■ **What you should do**
Copy the data exactly as it appears, and do not include any pictures.

Scenes as source code:
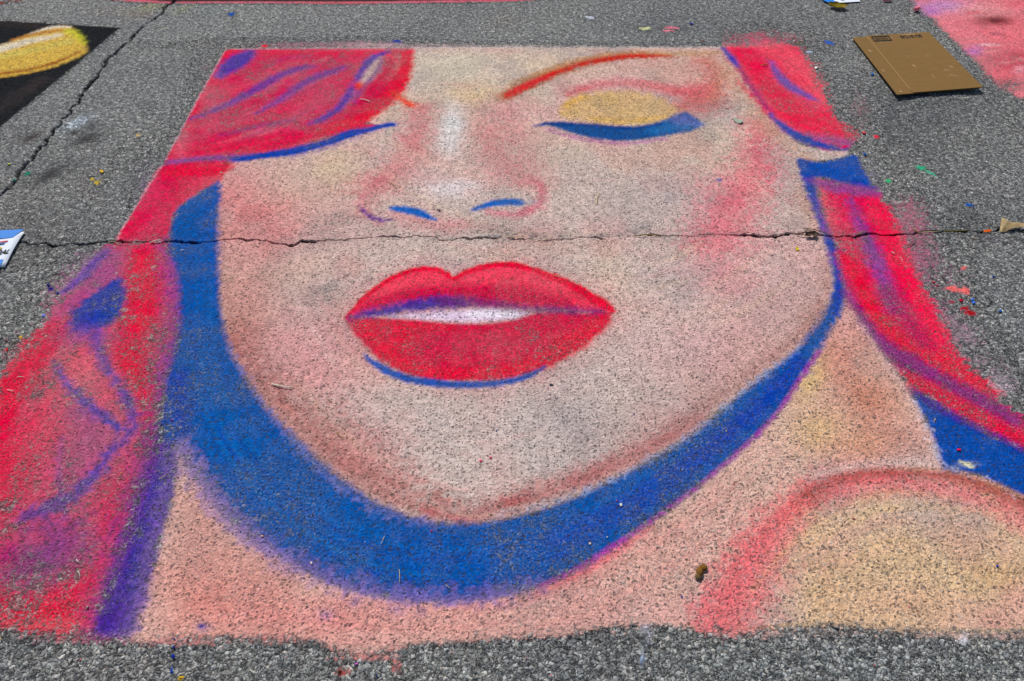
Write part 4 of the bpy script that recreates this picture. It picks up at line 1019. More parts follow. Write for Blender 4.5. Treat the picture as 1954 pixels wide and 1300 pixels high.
pave = empty('pavement', 'weathered grey aggregate pavement in cracked slabs', None, None, 'structure')
fhy = np.interp(FX, *(lambda q: (q[np.argsort(q[:, 0]), 0], q[np.argsort(q[:, 0]), 1]))(gH))
fvx = np.interp(FY, *(lambda q: (q[np.argsort(q[:, 1]), 1], q[np.argsort(q[:, 1]), 0]))(gV))
left = FX < fvx
pattrs = {'stain_col': stain.col, 'stain': stain.cov, 'low': low}
Z0 = np.zeros(NV)
for sel in (left, ~left & (FY > fhy), ~left & (FY <= fhy)):
    grid_object('slab', np.nonzero(sel)[0], Z0, pattrs, M_PAVE, pave)

# ------------------------------------------------------------------ the chalk drawings as parts cut from the same grid
fcov = chalk.cov[QUADS].max(1)
fid = np.zeros(len(QUADS), int)
PARTS = []     # (thing key, part name, label, parent part index or None)
def inside(pts, smooth=True, margin=0.0):
    g = atv(pts)
    if smooth: g = smooth_pts(g, True)
    idx = in_box(g, .05)
    res = np.zeros(NV, bool)
    if len(idx): res[idx] = sd_poly(g, idx) < margin
    return res
def add_part(key, name, shape, label=None, parent=None, smooth=True, margin=0.0):
    PARTS.append((key, name, label, parent))
    if shape is not None:
        v = inside(shape, smooth, margin)
        f = v[QUADS].sum(1) >= 2
        fid[f & (fcov > .03)] = len(PARTS)
    return len(PARTS)

# loose dust: everything chalky not inside an outline below
add_part('big', 'chalk_dust', None, 'thin pinkish chalk dust around the drawing'); DUST = len(PARTS)
fid[fcov > .03] = DUST
add_part('pink', 'pink_field', PINK_SQ, 'streaky pink and lilac chalk', None, True, .02)
add_part('dark', 'black_field', BLACK_SQ, 'solid black chalk ground', None, False, .01)
add_part('dark', 'petal_shape', PETAL, 'yellow rounded shape with brown outline', None, True, .004)
add_part('far', 'dark_field', FAR_SQ, 'dark chalk with a thin pink border', None, False, .05)
add_part('big', 'neck', NECK, 'peach neck')
add_part('big', 'shoulder', SHOULDER, 'peach shoulder with red rim')
FACE_ID = add_part('big', 'face', FACE, 'pale skin coloured face')
add_part('big', 'hair_lock', HAIR_TOP, 'red lock with purple strands over the forehead')
add_part('big', 'hair_lock', HAIR_MID, 'short red lock beside the cheek')
add_part('big', 'hair_lock', HAIR_LOW, 'long red lock with blue and purple strands')
add_part('big', 'hair_lock', HAIR_RT, 'coral lock beside the brow')
add_part('big', 'hair_lock', HAIR_RL, 'long red lock falling to the shoulder')
add_part('big', 'hair_shadow', HAIR_SHADE, 'purple blue shadow beside the neck')
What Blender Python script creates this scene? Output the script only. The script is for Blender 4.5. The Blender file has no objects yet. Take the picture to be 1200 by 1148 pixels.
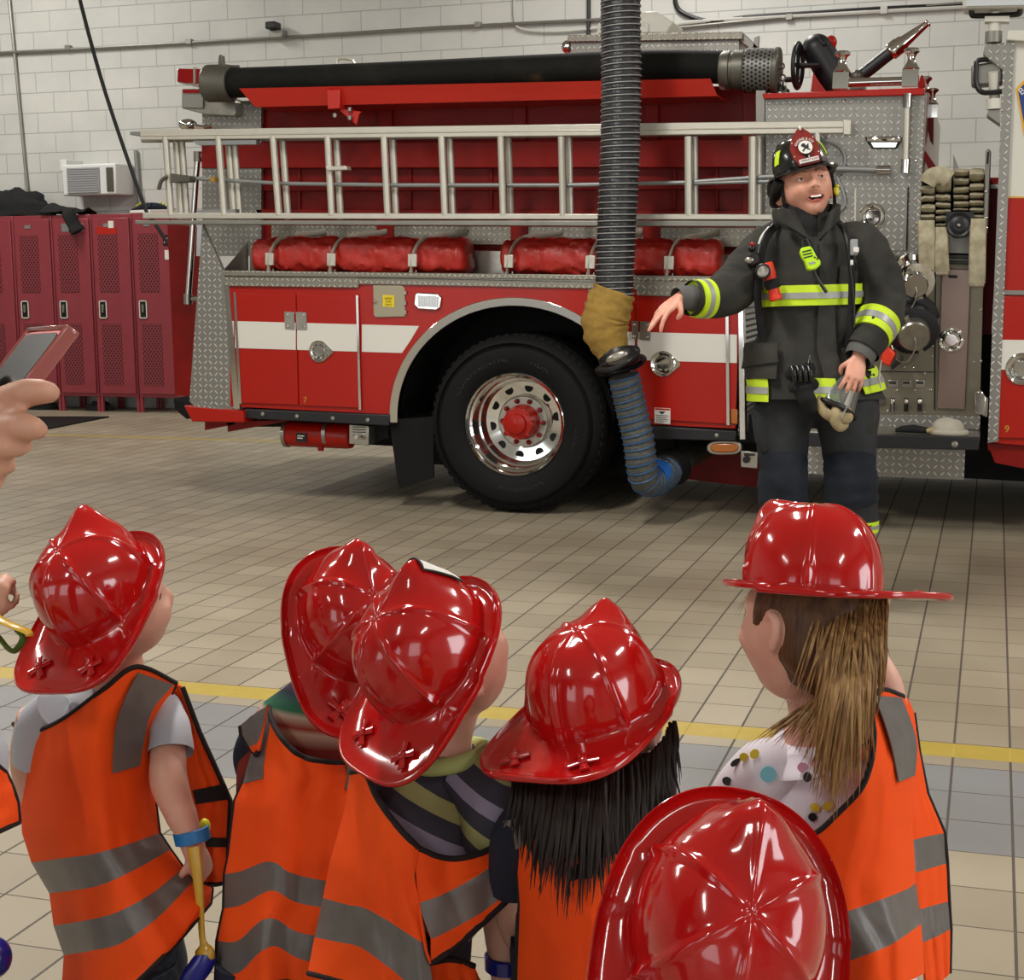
import bpy, bmesh, math, random
from math import sin, cos, pi, radians, sqrt, atan2
from mathutils import Vector as V, Matrix, noise, Euler, Quaternion
random.seed(7)
SC = bpy.context.scene
COL = SC.collection
# ---------------------------------------------------------------- camera calibration (from the floor tiles)
F, PITCH, YAW, ROLL, CAMH = 1780.0, 0.14499, 0.30673, -0.010093, 1.42
RT = V((cos(YAW), sin(YAW), 0))
FW = V((-sin(YAW) * cos(PITCH), cos(YAW) * cos(PITCH), -sin(PITCH)))
UP = RT.cross(FW)
_c, _s = cos(ROLL), sin(ROLL)
RT, UP = RT * _c + UP * _s, UP * _c - RT * _s   # rolled axes
EYE = V((0, 0, CAMH))
def ray(px, py):
    "direction with unit depth along the optical axis"
    u, v = (px - 600) / F, (py - 574) / F
    return FW + RT * u - UP * v
def at(px, py, Y):
    r = ray(px, py); return EYE + r * (Y / r.y)
def atz(px, py, Z):
    r = ray(px, py); return EYE + r * ((Z - CAMH) / r.z)
def cp(px, py, d):
    return EYE + ray(px, py) * d
# ---------------------------------------------------------------- truck frame
TX, TY = -2.655, 8.38
TILT = 0.027
TM = Matrix.Translation((TX, TY, 0)) @ Matrix.Rotation(TILT, 4, 'Y')
TMI = TM.inverted()
def tp(px, py, y=0.0):
    return TMI @ at(px, py, TY + y)
# ---------------------------------------------------------------- colours and materials
def hexc(h):
    h = h.lstrip('#'); o = []
    for i in (0, 2, 4):
        c = int(h[i:i + 2], 16) / 255
        o.append(c / 12.92 if c <= .04045 else ((c + .055) / 1.055) ** 2.4)
    return (*o, 1)
class NT:
    "small node-tree helper"
    def __init__(s, name):
        s.m = bpy.data.materials.new(name); s.m.use_nodes = True
        s.t = s.m.node_tree; s.n = s.t.nodes; s.l = s.t.links
        s.b = s.n['Principled BSDF']
    def new(s, ty, **kw):
        n = s.n.new(ty)
        for k, v in kw.items(): setattr(n, k, v)
        return n
    def sock(s, n, i, v):
        if isinstance(v, bpy.types.NodeSocket): s.l.new(v, n.inputs[i])
        elif v is not None: n.inputs[i].default_value = v
    def math(s, op, a, b=None, c=None):
        n = s.new('ShaderNodeMath', operation=op)
        for i, v in enumerate((a, b, c)): s.sock(n, i, v)
        return n.outputs[0]
    def mix(s, f, a, b):
        n = s.new('ShaderNodeMix', data_type='RGBA')
        s.sock(n, 0, f); s.sock(n, 6, a); s.sock(n, 7, b)
        return n.outputs[2]
    def obj(s):
        return s.new('ShaderNodeTexCoord').outputs['Object']
    def sep(s, v):
        n = s.new('ShaderNodeSeparateXYZ'); s.l.new(v, n.inputs[0]); return n.outputs
    def comb(s, x, y, z=0.0):
        n = s.new('ShaderNodeCombineXYZ')
        s.sock(n, 0, x); s.sock(n, 1, y); s.sock(n, 2, z); return n.outputs[0]
    def noise(s, scale, detail=3, vec=None, rough=.55):
        n = s.new('ShaderNodeTexNoise'); n.inputs['Scale'].default_value = scale
        n.inputs['Detail'].default_value = detail; n.inputs['Roughness'].default_value = rough
        s.l.new(vec if vec is not None else s.obj(), n.inputs['Vector']); return n.outputs[0]
    def ramp(s, f, stops):
        n = s.new('ShaderNodeValToRGB'); s.l.new(f, n.inputs[0])
        e = n.color_ramp.elements
        while len(e) < len(stops): e.new(.5)
        for k, (p, c) in zip(e, stops): k.position = p; k.color = c if len(c) == 4 else (*c, 1)
        return n.outputs[0]
    def bump(s, h, strength=.3, dist=.01):
        n = s.new('ShaderNodeBump'); n.inputs['Strength'].default_value = strength
        n.inputs['Distance'].default_value = dist
        s.l.new(h, n.inputs['Height']); s.l.new(n.outputs[0], s.b.inputs['Normal']); return n
    def base(s, c): s.sock(s.b, 'Base Color', c)
    def set(s, **kw):
        for k, v in kw.items(): s.sock(s.b, k.replace('_', ' '), v)
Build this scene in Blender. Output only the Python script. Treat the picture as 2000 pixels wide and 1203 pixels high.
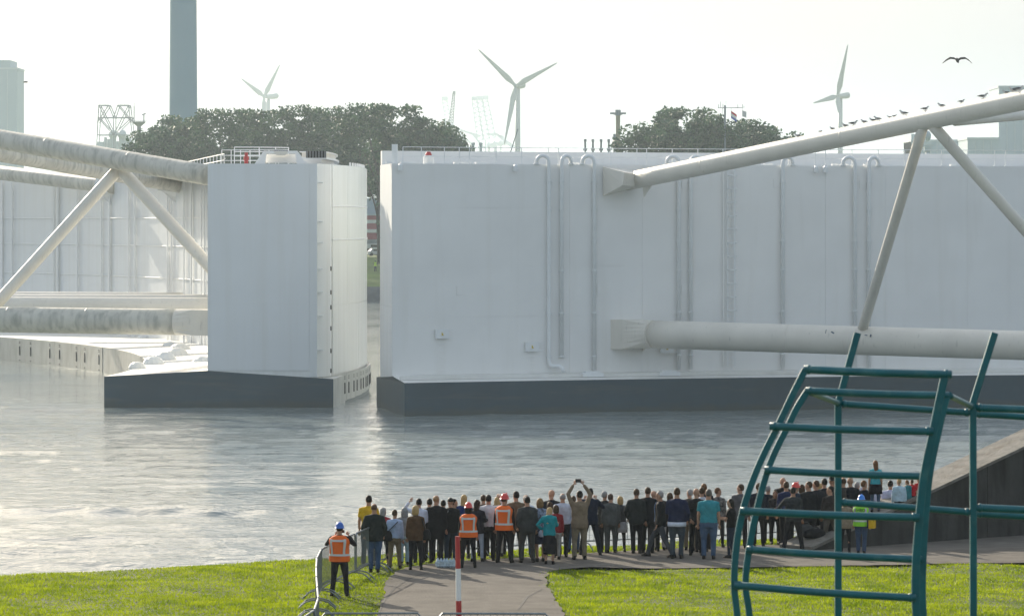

■ **Result**
Write part 4 of the bpy script that recreates this picture. It picks up at line 1019. More parts follow. Write for Blender 4.5. Treat the picture as 1954 pixels wide and 1300 pixels high.
pave = empty('pavement', 'weathered grey aggregate pavement in cracked slabs', None, None, 'structure')
fhy = np.interp(FX, *(lambda q: (q[np.argsort(q[:, 0]), 0], q[np.argsort(q[:, 0]), 1]))(gH))
fvx = np.interp(FY, *(lambda q: (q[np.argsort(q[:, 1]), 1], q[np.argsort(q[:, 1]), 0]))(gV))
left = FX < fvx
pattrs = {'stain_col': stain.col, 'stain': stain.cov, 'low': low}
Z0 = np.zeros(NV)
for sel in (left, ~left & (FY > fhy), ~left & (FY <= fhy)):
    grid_object('slab', np.nonzero(sel)[0], Z0, pattrs, M_PAVE, pave)

# ------------------------------------------------------------------ the chalk drawings as parts cut from the same grid
fcov = chalk.cov[QUADS].max(1)
fid = np.zeros(len(QUADS), int)
PARTS = []     # (thing key, part name, label, parent part index or None)
def inside(pts, smooth=True, margin=0.0):
    g = atv(pts)
    if smooth: g = smooth_pts(g, True)
    idx = in_box(g, .05)
    res = np.zeros(NV, bool)
    if len(idx): res[idx] = sd_poly(g, idx) < margin
    return res
def add_part(key, name, shape, label=None, parent=None, smooth=True, margin=0.0):
    PARTS.append((key, name, label, parent))
    if shape is not None:
        v = inside(shape, smooth, margin)
        f = v[QUADS].sum(1) >= 2
        fid[f & (fcov > .03)] = len(PARTS)
    return len(PARTS)

# loose dust: everything chalky not inside an outline below
add_part('big', 'chalk_dust', None, 'thin pinkish chalk dust around the drawing'); DUST = len(PARTS)
fid[fcov > .03] = DUST
add_part('pink', 'pink_field', PINK_SQ, 'streaky pink and lilac chalk', None, True, .02)
add_part('dark', 'black_field', BLACK_SQ, 'solid black chalk ground', None, False, .01)
add_part('dark', 'petal_shape', PETAL, 'yellow rounded shape with brown outline', None, True, .004)
add_part('far', 'dark_field', FAR_SQ, 'dark chalk with a thin pink border', None, False, .05)
add_part('big', 'neck', NECK, 'peach neck')
add_part('big', 'shoulder', SHOULDER, 'peach shoulder with red rim')
FACE_ID = add_part('big', 'face', FACE, 'pale skin coloured face')
add_part('big', 'hair_lock', HAIR_TOP, 'red lock with purple strands over the forehead')
add_part('big', 'hair_lock', HAIR_MID, 'short red lock beside the cheek')
add_part('big', 'hair_lock', HAIR_LOW, 'long red lock with blue and purple strands')
add_part('big', 'hair_lock', HAIR_RT, 'coral lock beside the brow')
add_part('big', 'hair_lock', HAIR_RL, 'long red lock falling to the shoulder')
add_part('big', 'hair_shadow', HAIR_SHADE, 'purple blue shadow beside the neck')
What Blender Python script creates this scene? Output the script only. The script is for Blender 4.5. The Blender file has no objects yet. Take the picture to be 1200 by 1148 pixels.
import bpy, bmesh, math, random
from math import sin, cos, pi, radians, sqrt, atan2
from mathutils import Vector as V, Matrix, noise, Euler, Quaternion
random.seed(7)
SC = bpy.context.scene
COL = SC.collection
# ---------------------------------------------------------------- camera calibration (from the floor tiles)
F, PITCH, YAW, ROLL, CAMH = 1780.0, 0.14499, 0.30673, -0.010093, 1.42
RT = V((cos(YAW), sin(YAW), 0))
FW = V((-sin(YAW) * cos(PITCH), cos(YAW) * cos(PITCH), -sin(PITCH)))
UP = RT.cross(FW)
_c, _s = cos(ROLL), sin(ROLL)
RT, UP = RT * _c + UP * _s, UP * _c - RT * _s   # rolled axes
EYE = V((0, 0, CAMH))
def ray(px, py):
    "direction with unit depth along the optical axis"
    u, v = (px - 600) / F, (py - 574) / F
    return FW + RT * u - UP * v
def at(px, py, Y):
    r = ray(px, py); return EYE + r * (Y / r.y)
def atz(px, py, Z):
    r = ray(px, py); return EYE + r * ((Z - CAMH) / r.z)
def cp(px, py, d):
    return EYE + ray(px, py) * d
# ---------------------------------------------------------------- truck frame
TX, TY = -2.655, 8.38
TILT = 0.027
TM = Matrix.Translation((TX, TY, 0)) @ Matrix.Rotation(TILT, 4, 'Y')
TMI = TM.inverted()
def tp(px, py, y=0.0):
    return TMI @ at(px, py, TY + y)
# ---------------------------------------------------------------- colours and materials
def hexc(h):
    h = h.lstrip('#'); o = []
    for i in (0, 2, 4):
        c = int(h[i:i + 2], 16) / 255
        o.append(c / 12.92 if c <= .04045 else ((c + .055) / 1.055) ** 2.4)
    return (*o, 1)
class NT:
    "small node-tree helper"
    def __init__(s, name):
        s.m = bpy.data.materials.new(name); s.m.use_nodes = True
        s.t = s.m.node_tree; s.n = s.t.nodes; s.l = s.t.links
        s.b = s.n['Principled BSDF']
    def new(s, ty, **kw):
        n = s.n.new(ty)
        for k, v in kw.items(): setattr(n, k, v)
        return n
    def sock(s, n, i, v):
        if isinstance(v, bpy.types.NodeSocket): s.l.new(v, n.inputs[i])
        elif v is not None: n.inputs[i].default_value = v
    def math(s, op, a, b=None, c=None):
        n = s.new('ShaderNodeMath', operation=op)
        for i, v in enumerate((a, b, c)): s.sock(n, i, v)
        return n.outputs[0]
    def mix(s, f, a, b):
        n = s.new('ShaderNodeMix', data_type='RGBA')
        s.sock(n, 0, f); s.sock(n, 6, a); s.sock(n, 7, b)
        return n.outputs[2]
    def obj(s):
        return s.new('ShaderNodeTexCoord').outputs['Object']
    def sep(s, v):
        n = s.new('ShaderNodeSeparateXYZ'); s.l.new(v, n.inputs[0]); return n.outputs
    def comb(s, x, y, z=0.0):
        n = s.new('ShaderNodeCombineXYZ')
        s.sock(n, 0, x); s.sock(n, 1, y); s.sock(n, 2, z); return n.outputs[0]
    def noise(s, scale, detail=3, vec=None, rough=.55):
        n = s.new('ShaderNodeTexNoise'); n.inputs['Scale'].default_value = scale
        n.inputs['Detail'].default_value = detail; n.inputs['Roughness'].default_value = rough
        s.l.new(vec if vec is not None else s.obj(), n.inputs['Vector']); return n.outputs[0]
    def ramp(s, f, stops):
        n = s.new('ShaderNodeValToRGB'); s.l.new(f, n.inputs[0])
        e = n.color_ramp.elements
        while len(e) < len(stops): e.new(.5)
        for k, (p, c) in zip(e, stops): k.position = p; k.color = c if len(c) == 4 else (*c, 1)
        return n.outputs[0]
    def bump(s, h, strength=.3, dist=.01):
        n = s.new('ShaderNodeBump'); n.inputs['Strength'].default_value = strength
        n.inputs['Distance'].default_value = dist
        s.l.new(h, n.inputs['Height']); s.l.new(n.outputs[0], s.b.inputs['Normal']); return n
    def base(s, c): s.sock(s.b, 'Base Color', c)
    def set(s, **kw):
        for k, v in kw.items(): s.sock(s.b, k.replace('_', ' '), v)
Build this scene in Blender. Output only the Python script. Treat the picture as 2000 pixels wide and 1203 pixels high.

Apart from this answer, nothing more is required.